Andy Warhol (seen here in 1973) took Archie to press conferences and used him as an alter ego, directing questions to Archie that he didn’t want to answer.

Dachshunds might be bored of us, but we humans will never tire of them, as evidenced by the sudden proliferation of a new variety about London: the chocolate dapple dachshund. With characteristically long bodies, floppy ears, and stout little legs, these pups swagger down the pavement with a presence that far outshines their size. Look out for a miniature dachshund with a dappled brown coat, and you’ve found him: the city’s “It” dog, as coveted as a prime table on a Saturday night at 5 Hertford Street.

Stylist Sarah Corbett-Winder may have kick-started the trend by posting pictures of her puppy, Margaret, on her Instagram page.
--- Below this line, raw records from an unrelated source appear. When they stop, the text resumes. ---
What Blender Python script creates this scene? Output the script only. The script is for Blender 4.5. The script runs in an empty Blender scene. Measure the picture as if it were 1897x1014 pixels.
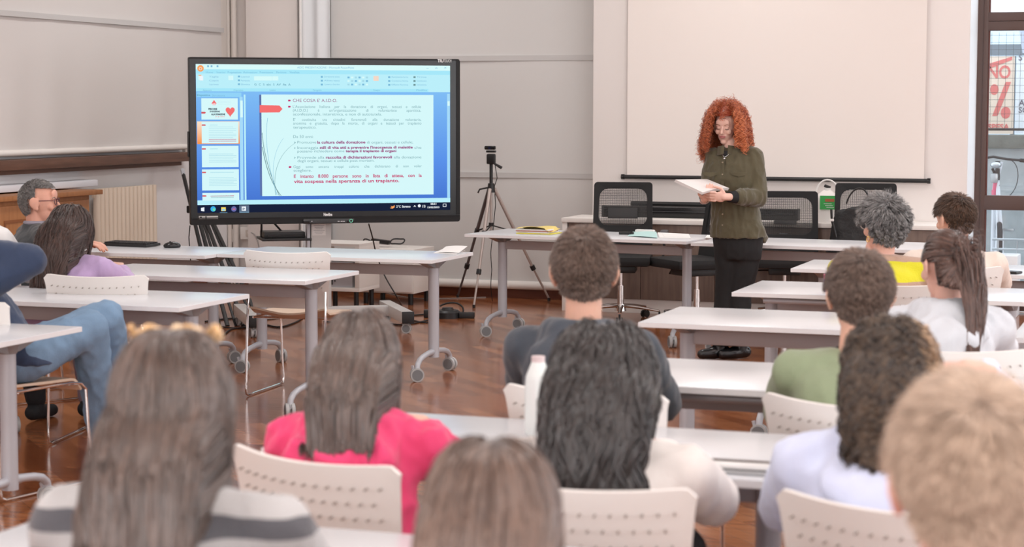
import bpy, bmesh, math, random
import numpy as np
from mathutils import Vector, Matrix, noise

# ---------------------------------------------------------------- camera, world, lights
IMG_W, IMG_H = 1897, 1014
FOC, CAM_H, YAW, ROLL = 3626.0, 1.62, math.radians(19.4), 0.0016
PITCH = math.atan((507 - 198.3) / FOC)
scene = bpy.context.scene
COL = scene.collection
_f0 = Vector((-math.sin(YAW), math.cos(YAW), 0)); _r0 = Vector((math.cos(YAW), math.sin(YAW), 0)); _z = Vector((0, 0, 1))
FWD = math.cos(PITCH) * _f0 - math.sin(PITCH) * _z
_u = math.sin(PITCH) * _f0 + math.cos(PITCH) * _z
RGT = math.cos(ROLL) * _r0 + math.sin(ROLL) * _u
UPV = -math.sin(ROLL) * _r0 + math.cos(ROLL) * _u
CAM = Vector((0, 0, CAM_H))
cd = bpy.data.cameras.new('camera'); cam = bpy.data.objects.new('camera', cd); COL.objects.link(cam)
cd.sensor_width = 36.0; cd.lens = FOC / IMG_W * 36.0; cd.clip_start = 0.05; cd.clip_end = 200
cd.dof.use_dof = True; cd.dof.focus_distance = 12.9; cd.dof.aperture_fstop = 4.4
cam.matrix_world = Matrix(((RGT.x, UPV.x, -FWD.x, 0), (RGT.y, UPV.y, -FWD.y, 0), (RGT.z, UPV.z, -FWD.z, CAM_H), (0, 0, 0, 1)))
scene.camera = cam
scene.view_settings.view_transform = 'Standard'; scene.view_settings.look = 'None'
scene.view_settings.gamma = 1.0; scene.view_settings.use_curve_mapping = False
scene.view_settings.exposure = -0.06

world = bpy.data.worlds.new('world'); scene.world = world; world.use_nodes = True
bg = world.node_tree.nodes['Background']; bg.inputs[0].default_value = (0.80, 0.90, 1.0, 1); bg.inputs[1].default_value = 2.7

def area_light(name, loc, size, energy, rot=(0, 0, 0), color=(1, 1, 1)):
    l = bpy.data.lights.new(name, 'AREA'); l.shape = 'RECTANGLE'; l.size, l.size_y = size
    l.energy = energy; l.color = color
    o = bpy.data.objects.new(name, l); COL.objects.link(o); o.location = loc; o.rotation_euler = rot
    return o
CEIL_Z = 3.9
# rows of long ceiling luminaires running along the room
for lx in (-6.4, -3.4, -0.4, 2.4):
    for ly in (-0.5, 4.2, 8.9, 13.4):
        area_light('ceiling_luminaire', (lx, ly, CEIL_Z - 0.06), (0.5, 2.4), 37, (0, 0, 0), (1.0, 0.985, 0.965))
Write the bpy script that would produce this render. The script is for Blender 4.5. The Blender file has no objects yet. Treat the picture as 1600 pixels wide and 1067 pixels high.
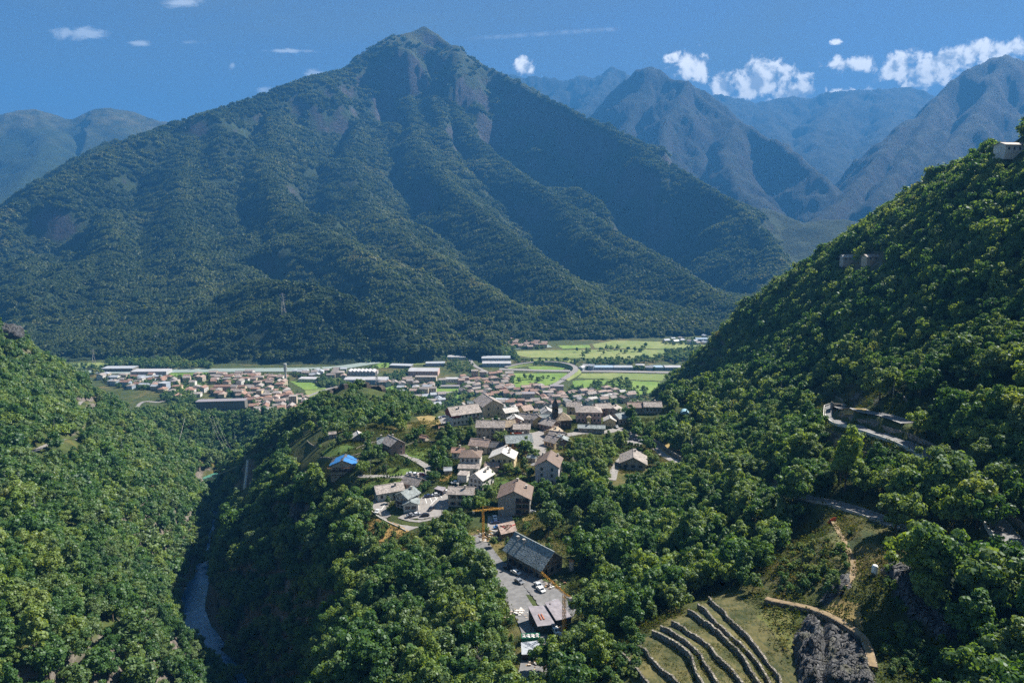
import bpy, math, random
import numpy as np
from mathutils import Vector, Matrix

R = math.radians
scene = bpy.context.scene
col = scene.collection
random.seed(7)
rng = np.random.default_rng(11)

# ------------------------------------------------------------------ camera
CAMZ, PITCH, FPX = 300.0, R(10.0), 1067.0
cam_d = bpy.data.cameras.new('camera')
cam_d.sensor_width = 36.0
cam_d.lens = 36.0 * FPX / 1600.0
cam_d.clip_start, cam_d.clip_end = 1.0, 60000.0
cam = bpy.data.objects.new('camera', cam_d)
cam.location = (0, 0, CAMZ)
cam.rotation_euler = (math.pi / 2 - PITCH, 0, 0)
col.objects.link(cam)
scene.camera = cam

# ------------------------------------------------------------------ sky, sun, exposure
SUN_AZ, SUN_EL = R(55), R(44)          # azimuth clockwise from +Y (to the right), elevation
world = bpy.data.worlds.new('World')
scene.world = world
world.use_nodes = True
wn, wl = world.node_tree.nodes, world.node_tree.links
wn.clear()
w_out = wn.new('ShaderNodeOutputWorld')
w_bg = wn.new('ShaderNodeBackground')
w_sky = wn.new('ShaderNodeTexSky')
w_sky.sky_type = 'NISHITA'
w_sky.sun_disc = False
w_sky.sun_elevation = SUN_EL
w_sky.sun_rotation = SUN_AZ
w_sky.altitude = 3200
w_sky.air_density = 0.6
w_sky.dust_density = 0.1
w_sky.ozone_density = 2.0
w_bg.inputs['Strength'].default_value = 0.05
wl.new(w_bg.outputs[0], w_out.inputs[0])

sun_d = bpy.data.lights.new('sun', 'SUN')
sun_d.energy = 5.0
sun_d.angle = R(0.5)
sun_d.color = (1.0, 0.94, 0.84)
sun = bpy.data.objects.new('sun', sun_d)
sdir = Vector((math.sin(SUN_AZ) * math.cos(SUN_EL), math.cos(SUN_AZ) * math.cos(SUN_EL), math.sin(SUN_EL)))
sun.rotation_euler = sdir.to_track_quat('Z', 'Y').to_euler()
sun.location = (400, 300, 900)
col.objects.link(sun)

vs = scene.view_settings
vs.view_transform = 'Standard'
vs.look = 'None'
vs.exposure = 1.6
vs.gamma = 1.0
vs.use_curve_mapping = False
cy = scene.cycles
cy.max_bounces = 4
cy.diffuse_bounces = 2
cy.glossy_bounces = 2
cy.transmission_bounces = 2
cy.volume_bounces = 1
cy.transparent_max_bounces = 4
cy.use_denoising = False
cy.use_adaptive_sampling = True
cy.adaptive_threshold = 0.015
cy.adaptive_min_samples = 16
cy.caustics_reflective = False
cy.caustics_refractive = False
cy.sample_clamp_indirect = 4.0


# clouds of the sky: cumulus banks low over the range, fair weather wisps higher up.
# (u, v) = direction as (x / y, z / y); half widths; kind 1 cumulus, 0 wisp
def uv(px, py):
    x, u = (px - 800) / FPX, -(py - 533.5) / FPX
    dy = math.cos(PITCH) + u * math.sin(PITCH)
    return x / dy, (-math.sin(PITCH) + u * math.cos(PITCH)) / dy


def wmath(op, a, b=None, c=None):
    n = wn.new('ShaderNodeMath')
    n.operation = op
    for i, v in enumerate((a, b, c)):
        if v is None:
            continue
        if isinstance(v, (int, float)):
            n.inputs[i].default_value = v
        else:
            wl.new(v, n.inputs[i])
    return n.outputs[0]


def sky_clouds():
    tc = wn.new('ShaderNodeTexCoord')
    sep = wn.new('ShaderNodeSeparateXYZ')
    wl.new(tc.outputs['Generated'], sep.inputs[0])
    yy = wmath('MAXIMUM', sep.outputs[1], 0.05)
    u, v = wmath('DIVIDE', sep.outputs[0], yy), wmath('DIVIDE', sep.outputs[2], yy)
    comb = wn.new('ShaderNodeCombineXYZ')
    wl.new(u, comb.inputs[0]); wl.new(v, comb.inputs[1])

    def noise(scale, detail, rough, dist=0.0, off=(0, 0, 0), sc=(1, 1, 1)):
        mp = wn.new('ShaderNodeMapping')
        mp.inputs['Location'].default_value = off
        mp.inputs['Scale'].default_value = sc
        wl.new(comb.outputs[0], mp.inputs[0])
        n = wn.new('ShaderNodeTexNoise')
        n.inputs['Scale'].default_value = scale
        n.inputs['Detail'].default_value = detail
        n.inputs['Roughness'].default_value = rough
        n.inputs['Distortion'].default_value = dist
        wl.new(mp.outputs[0], n.inputs['Vector'])
        return n.outputs[0]

    def ellipses(lst):
        tot = None
        for (px, py, wx, wy) in lst:
            cu, cv = uv(px, py)
            su, sv = wx / FPX, wy / FPX
            a = wmath('MULTIPLY', wmath('SUBTRACT', u, cu), 1 / su)
            b = wmath('MULTIPLY', wmath('SUBTRACT', v, cv), 1 / sv)
            d = wmath('ADD', wmath('MULTIPLY', a, a), wmath('MULTIPLY', b, b))
            f = wmath('SUBTRACT', 1.0, wmath('SQRT', d))
            tot = f if tot is None else wmath('MAXIMUM', tot, f)
        return tot

    def ramp(x, lo, hi):
        n = wn.new('ShaderNodeMapRange')
        n.interpolation_type = 'SMOOTHSTEP'
        n.inputs[1].default_value = lo; n.inputs[2].default_value = hi
        wl.new(x, n.inputs[0])
        return n.outputs[0]

    cum = ellipses([(1080, 108, 34, 26), (1130, 135, 22, 26), (1190, 125, 48, 36), (1240, 145, 52, 30), (1300, 156, 46, 14),
                    (1325, 102, 40, 14), (1400, 108, 40, 26), (1450, 108, 60, 36), (1500, 92, 46, 22), (1545, 84, 60, 20), (1600, 78, 40, 18),
                    (1720, 90, 110, 40), (1860, 80, 90, 45),
                    (824, 105, 18, 14), (1305, 66, 12, 6), (1050, 92, 14, 8), (1390, 150, 50, 14), (1180, 110, 30, 22)])
    n1 = noise(36, 9, 0.60, 0.3)
    n1b = noise(36, 9, 0.60, 0.3, off=(-0.010, -0.010, 0))
    dcum = wmath('ADD', cum, wmath('MULTIPLY', wmath('SUBTRACT', n1, 0.50), 3.4))
    dcum_s = wmath('ADD', cum, wmath('MULTIPLY', wmath('SUBTRACT', n1b, 0.50), 3.4))
    a1 = ramp(dcum, 0.02, 0.62)
    # thickness towards the sun greys the puff, thin rims stay white
    grey = ramp(wmath('SUBTRACT', dcum_s, wmath('MULTIPLY', dcum, 0.5)), 0.05, 0.75)
    wis = ellipses([(122, 52, 66, 14), (295, 67, 40, 8), (410, 141, 20, 9), (363, 104, 10, 10), (497, 118, 26, 14), (283, 4, 44, 9),
                    (222, 67, 24, 7), (-120, 80, 90, 14), (450, 80, 60, 5)])
    n2 = noise(34, 6, 0.65, 0.6, sc=(0.55, 1.5, 1))
    a2 = wmath('MULTIPLY', ramp(wmath('ADD', wis, wmath('MULTIPLY', wmath('SUBTRACT', n2, 0.56), 2.6)), 0.05, 0.75), 0.75)
    # vapour trail
    (u0, v0), (u1, v1) = uv(720, 62), uv(975, 45)
    t = wmath('MULTIPLY', wmath('SUBTRACT', u, u0), 1 / (u1 - u0))
    dv = wmath('ABSOLUTE', wmath('SUBTRACT', v, wmath('MULTIPLY_ADD', t, v1 - v0, v0)))
    inside = wmath('MULTIPLY', ramp(t, 0.0, 0.25), wmath('SUBTRACT', 1.0, ramp(t, 0.93, 1.0)))
    n3 = noise(60, 5, 0.7)
    a3 = wmath('MULTIPLY', wmath('MULTIPLY', inside, wmath('SUBTRACT', 1.0, ramp(dv, 0.0005, 0.0042))), wmath('MULTIPLY', ramp(n3, 0.3, 0.7), 0.33))
    # broad veil
    n4 = noise(2.2, 6, 0.6, 0.6, sc=(0.7, 1.6, 1), off=(0.3, 0, 0))
    a4 = wmath('MULTIPLY', wmath('MULTIPLY', ramp(n4, 0.25, 0.75), ramp(v, 0.05, 0.30)), 0.85)
    soft = wmath('MAXIMUM', a2, a3)

    def mix(fac, c1, c2):
        m = wn.new('ShaderNodeMix')
        m.data_type = 'RGBA'
        for s, vv in ((m.inputs[0], fac), (m.inputs[6], c1), (m.inputs[7], c2)):
            if isinstance(vv, tuple):
                s.default_value = vv
            else:
                wl.new(vv, s)
        return m.outputs[2]
    c_soft = mix(soft, mix(a4, w_sky.outputs[0], (1.55, 1.95, 2.15, 1)), (7.6, 8.2, 9.0, 1))
    puff = mix(grey, (15.5, 15.0, 14.2, 1), (5.2, 5.7, 6.6, 1))
    front = wmath('GREATER_THAN', sep.outputs[1], 0.06)
    wl.new(mix(wmath('MULTIPLY', a1, front), c_soft, puff), w_bg.inputs[0])


sky_clouds()
world.cycles.sampling_method = 'MANUAL'
world.cycles.sample_map_resolution = 128

# ------------------------------------------------------------------ small toolbox
def W(px, py, Y):
    """a sight bearing taken from the survey photo and a distance north -> a surveyed point"""
    u, v = uv(px, py)
    return (u * Y, Y, CAMZ + v * Y)


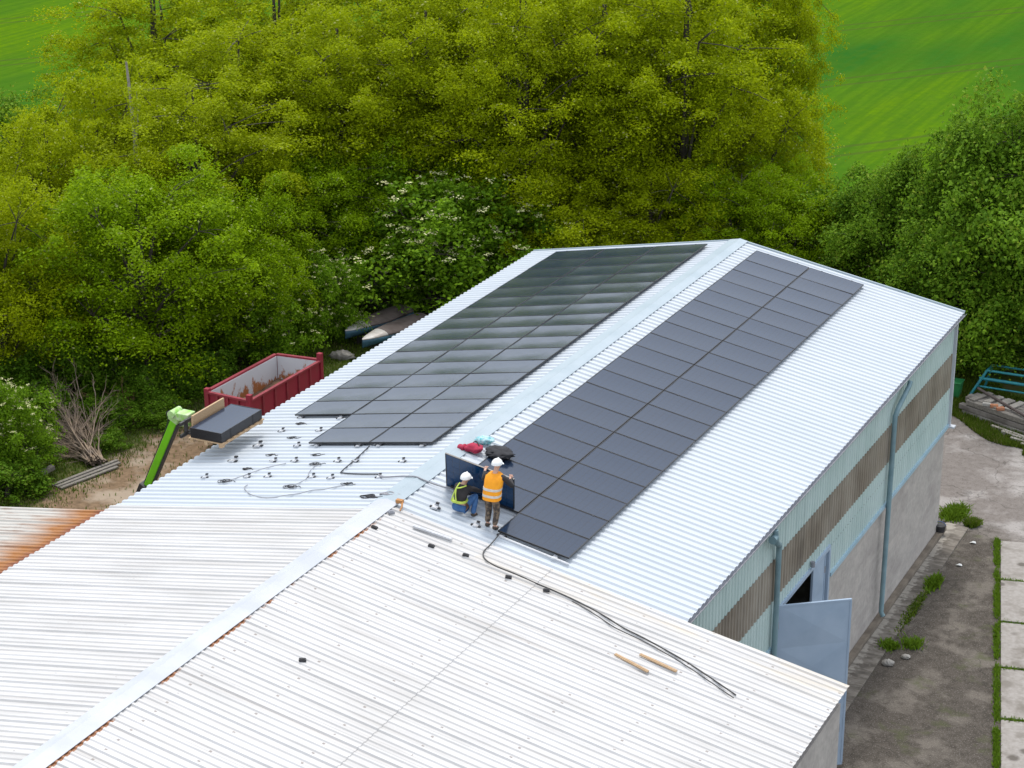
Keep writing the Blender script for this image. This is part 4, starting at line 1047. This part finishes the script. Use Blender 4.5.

A snappy dresser with a self-confessed love for the color brown, the chocolate dapple made an irresistible choice. “I just thought, If I were to be a dog, I would be like that,” she says. “She goes with everything I wear.”

“I just thought, If I were to be a dog, I would be like that,” says Sarah Corbett-Winder of her chocolate dapple dachshund.

Margaret certainly takes a good picture, an Insta equivalent of the historic dog portraits lined up at the Wallace Collection’s latest exhibition, “Portraits of Dogs.” Here we see the spaniels beloved by Queen Victoria and the sprawling corgi clan of the late Queen Elizabeth II. Each breed has its devoted followers, and so the dapples have found their niche with London’s smart style set, for whom a pooch must be pretty enough to shine on-screen.

“She goes with everything I wear.”

Beyond social media, their unique coloring means strangers regularly stop owners on the street. “Margaret has got different-colored eyes, one blue and one green,” says Corbett-Winder. “When people see that, they fall off their chair!” For her breeder, Jasmine Shelford, this has generated many referrals. “There are a lot of big names on my waiting list,” she says, coyly. Those wanting to purchase a puppy typically have to wait between six and nine months for a new litter.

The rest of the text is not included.